> **SHORT TASK**: Your task is to reproduce, verbatim and without pictures, the lines from the opening of the listing through the line containing "PI = math.pi".
▬▬▬▬▬▬▬▬▬▬
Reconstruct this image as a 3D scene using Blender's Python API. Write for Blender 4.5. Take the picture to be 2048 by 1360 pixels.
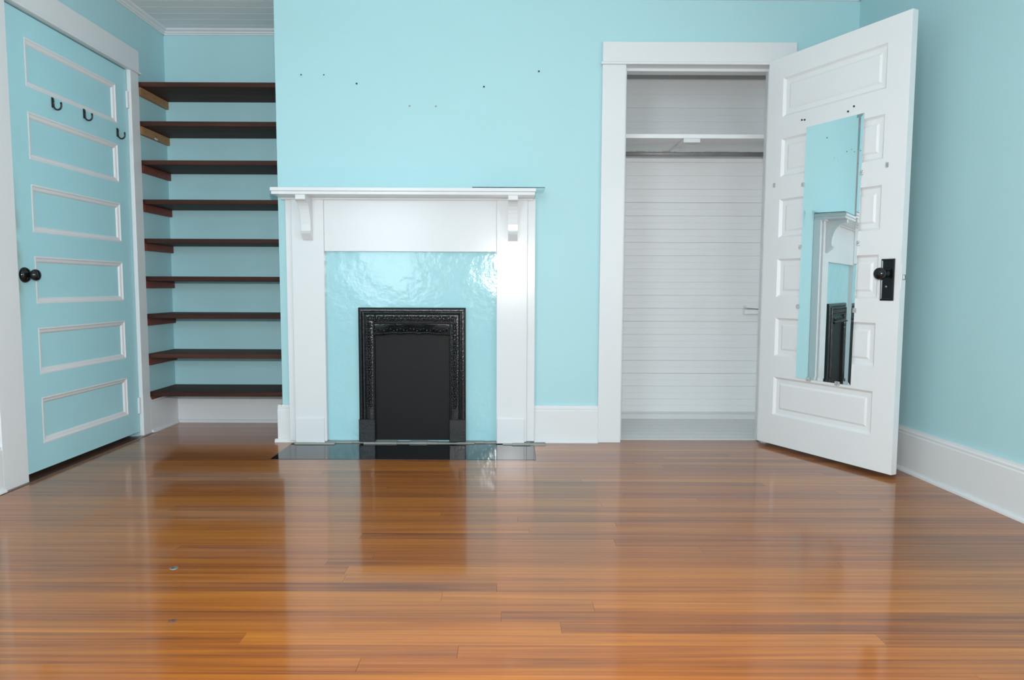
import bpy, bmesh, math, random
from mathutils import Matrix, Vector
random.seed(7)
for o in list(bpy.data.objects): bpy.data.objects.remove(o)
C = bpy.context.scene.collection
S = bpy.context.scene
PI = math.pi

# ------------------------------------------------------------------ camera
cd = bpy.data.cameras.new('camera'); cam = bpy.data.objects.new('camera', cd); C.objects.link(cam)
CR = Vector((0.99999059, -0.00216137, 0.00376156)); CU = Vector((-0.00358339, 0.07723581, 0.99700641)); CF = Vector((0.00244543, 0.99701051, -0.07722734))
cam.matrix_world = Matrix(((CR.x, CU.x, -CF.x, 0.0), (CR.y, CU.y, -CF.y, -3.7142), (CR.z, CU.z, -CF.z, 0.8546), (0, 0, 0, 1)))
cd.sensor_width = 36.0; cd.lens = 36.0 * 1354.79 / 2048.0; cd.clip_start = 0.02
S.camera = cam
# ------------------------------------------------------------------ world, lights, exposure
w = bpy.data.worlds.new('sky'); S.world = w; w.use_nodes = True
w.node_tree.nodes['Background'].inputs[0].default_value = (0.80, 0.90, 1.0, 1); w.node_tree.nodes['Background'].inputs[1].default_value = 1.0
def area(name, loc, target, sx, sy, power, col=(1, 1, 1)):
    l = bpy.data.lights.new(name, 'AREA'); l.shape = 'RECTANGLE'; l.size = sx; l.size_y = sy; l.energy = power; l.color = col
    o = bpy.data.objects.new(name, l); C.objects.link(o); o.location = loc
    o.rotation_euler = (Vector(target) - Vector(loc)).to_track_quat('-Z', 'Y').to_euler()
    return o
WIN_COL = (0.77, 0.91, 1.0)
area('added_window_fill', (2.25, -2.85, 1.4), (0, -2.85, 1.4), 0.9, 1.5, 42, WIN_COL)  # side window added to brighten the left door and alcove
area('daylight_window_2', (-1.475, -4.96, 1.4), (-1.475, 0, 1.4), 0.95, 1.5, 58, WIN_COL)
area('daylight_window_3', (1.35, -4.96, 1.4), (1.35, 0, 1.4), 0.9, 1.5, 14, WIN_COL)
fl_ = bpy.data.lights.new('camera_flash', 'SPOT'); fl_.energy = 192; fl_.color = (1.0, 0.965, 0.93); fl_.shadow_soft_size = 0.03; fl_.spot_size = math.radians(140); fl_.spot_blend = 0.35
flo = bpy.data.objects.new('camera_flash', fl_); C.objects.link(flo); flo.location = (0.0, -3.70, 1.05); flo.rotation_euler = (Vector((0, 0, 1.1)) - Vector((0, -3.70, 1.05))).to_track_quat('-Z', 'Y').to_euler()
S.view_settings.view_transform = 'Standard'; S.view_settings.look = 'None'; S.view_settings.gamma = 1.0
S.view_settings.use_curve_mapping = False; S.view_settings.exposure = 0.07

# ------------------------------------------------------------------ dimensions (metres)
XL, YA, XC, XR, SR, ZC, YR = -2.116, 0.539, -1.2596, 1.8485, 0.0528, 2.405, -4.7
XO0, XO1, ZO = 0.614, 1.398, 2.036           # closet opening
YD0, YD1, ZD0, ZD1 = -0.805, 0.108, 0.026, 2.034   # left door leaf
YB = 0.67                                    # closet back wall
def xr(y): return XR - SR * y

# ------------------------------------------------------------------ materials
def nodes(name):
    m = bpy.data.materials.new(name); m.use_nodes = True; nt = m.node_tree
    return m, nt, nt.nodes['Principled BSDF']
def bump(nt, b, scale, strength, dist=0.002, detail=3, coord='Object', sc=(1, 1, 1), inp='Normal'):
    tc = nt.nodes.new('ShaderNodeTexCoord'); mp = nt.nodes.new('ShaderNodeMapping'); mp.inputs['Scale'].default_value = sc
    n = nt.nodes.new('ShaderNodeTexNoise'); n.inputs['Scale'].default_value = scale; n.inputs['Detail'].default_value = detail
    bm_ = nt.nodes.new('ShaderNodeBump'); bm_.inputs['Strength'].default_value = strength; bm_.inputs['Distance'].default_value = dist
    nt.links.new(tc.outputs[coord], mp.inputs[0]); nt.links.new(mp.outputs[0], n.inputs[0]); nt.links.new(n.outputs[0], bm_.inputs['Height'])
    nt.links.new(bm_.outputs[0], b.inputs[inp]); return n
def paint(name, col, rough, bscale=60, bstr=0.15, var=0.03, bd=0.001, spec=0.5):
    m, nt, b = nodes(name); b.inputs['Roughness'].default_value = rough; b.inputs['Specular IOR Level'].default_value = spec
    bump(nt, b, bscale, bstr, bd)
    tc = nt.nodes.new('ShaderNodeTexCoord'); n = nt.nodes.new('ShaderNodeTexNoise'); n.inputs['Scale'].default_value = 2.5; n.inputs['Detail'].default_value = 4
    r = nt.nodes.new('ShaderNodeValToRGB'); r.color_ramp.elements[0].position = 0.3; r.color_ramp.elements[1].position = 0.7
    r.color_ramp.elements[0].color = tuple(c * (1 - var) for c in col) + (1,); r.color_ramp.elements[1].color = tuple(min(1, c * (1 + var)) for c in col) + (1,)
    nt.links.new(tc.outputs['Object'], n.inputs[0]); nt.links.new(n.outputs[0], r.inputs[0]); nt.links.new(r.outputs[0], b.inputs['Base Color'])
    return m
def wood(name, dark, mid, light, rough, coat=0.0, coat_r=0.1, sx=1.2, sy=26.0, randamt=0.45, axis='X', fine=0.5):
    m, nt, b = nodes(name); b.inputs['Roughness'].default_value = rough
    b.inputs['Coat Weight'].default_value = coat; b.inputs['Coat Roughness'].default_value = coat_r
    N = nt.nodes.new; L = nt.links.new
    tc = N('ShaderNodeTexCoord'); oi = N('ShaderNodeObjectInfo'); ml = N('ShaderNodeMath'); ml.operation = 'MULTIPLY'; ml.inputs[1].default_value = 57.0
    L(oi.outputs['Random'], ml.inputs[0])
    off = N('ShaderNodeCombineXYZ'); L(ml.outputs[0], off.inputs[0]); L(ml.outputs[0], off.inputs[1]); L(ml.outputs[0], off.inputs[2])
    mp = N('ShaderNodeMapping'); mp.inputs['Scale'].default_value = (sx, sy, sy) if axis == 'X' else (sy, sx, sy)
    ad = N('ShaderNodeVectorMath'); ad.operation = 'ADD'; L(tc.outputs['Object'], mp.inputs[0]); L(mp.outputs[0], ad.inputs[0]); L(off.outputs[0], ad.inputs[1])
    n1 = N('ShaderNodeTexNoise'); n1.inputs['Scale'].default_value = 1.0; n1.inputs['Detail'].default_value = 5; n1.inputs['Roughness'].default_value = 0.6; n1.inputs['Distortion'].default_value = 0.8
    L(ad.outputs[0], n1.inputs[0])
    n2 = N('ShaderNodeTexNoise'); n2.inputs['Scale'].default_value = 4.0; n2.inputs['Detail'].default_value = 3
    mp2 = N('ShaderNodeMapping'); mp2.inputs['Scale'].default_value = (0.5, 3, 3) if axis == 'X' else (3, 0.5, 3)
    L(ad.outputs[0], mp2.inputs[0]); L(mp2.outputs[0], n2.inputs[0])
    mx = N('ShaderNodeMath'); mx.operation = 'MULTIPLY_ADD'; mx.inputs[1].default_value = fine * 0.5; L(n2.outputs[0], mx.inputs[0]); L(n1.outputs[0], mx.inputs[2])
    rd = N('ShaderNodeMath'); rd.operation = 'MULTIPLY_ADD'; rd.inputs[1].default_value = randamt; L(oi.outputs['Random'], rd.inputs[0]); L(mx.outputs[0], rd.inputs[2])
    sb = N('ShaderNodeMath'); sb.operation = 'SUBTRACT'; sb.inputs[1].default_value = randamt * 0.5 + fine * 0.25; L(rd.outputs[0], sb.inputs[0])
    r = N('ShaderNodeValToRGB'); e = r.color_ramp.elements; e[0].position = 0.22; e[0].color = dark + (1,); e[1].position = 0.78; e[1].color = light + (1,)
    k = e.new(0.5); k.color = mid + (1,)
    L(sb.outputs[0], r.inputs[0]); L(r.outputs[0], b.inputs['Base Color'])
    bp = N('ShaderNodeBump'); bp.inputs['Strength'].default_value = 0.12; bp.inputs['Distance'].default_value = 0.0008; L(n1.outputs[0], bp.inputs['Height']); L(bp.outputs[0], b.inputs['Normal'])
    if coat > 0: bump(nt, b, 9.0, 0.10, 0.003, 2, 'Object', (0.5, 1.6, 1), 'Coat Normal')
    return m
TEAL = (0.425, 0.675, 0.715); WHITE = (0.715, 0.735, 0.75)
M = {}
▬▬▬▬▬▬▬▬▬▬
> **REPLY**:
Reconstruct this image as a 3D scene using Blender's Python API. Write for Blender 4.5. Take the picture to be 2048 by 1360 pixels.
import bpy, bmesh, math, random
from mathutils import Matrix, Vector
random.seed(7)
for o in list(bpy.data.objects): bpy.data.objects.remove(o)
C = bpy.context.scene.collection
S = bpy.context.scene
PI = math.pi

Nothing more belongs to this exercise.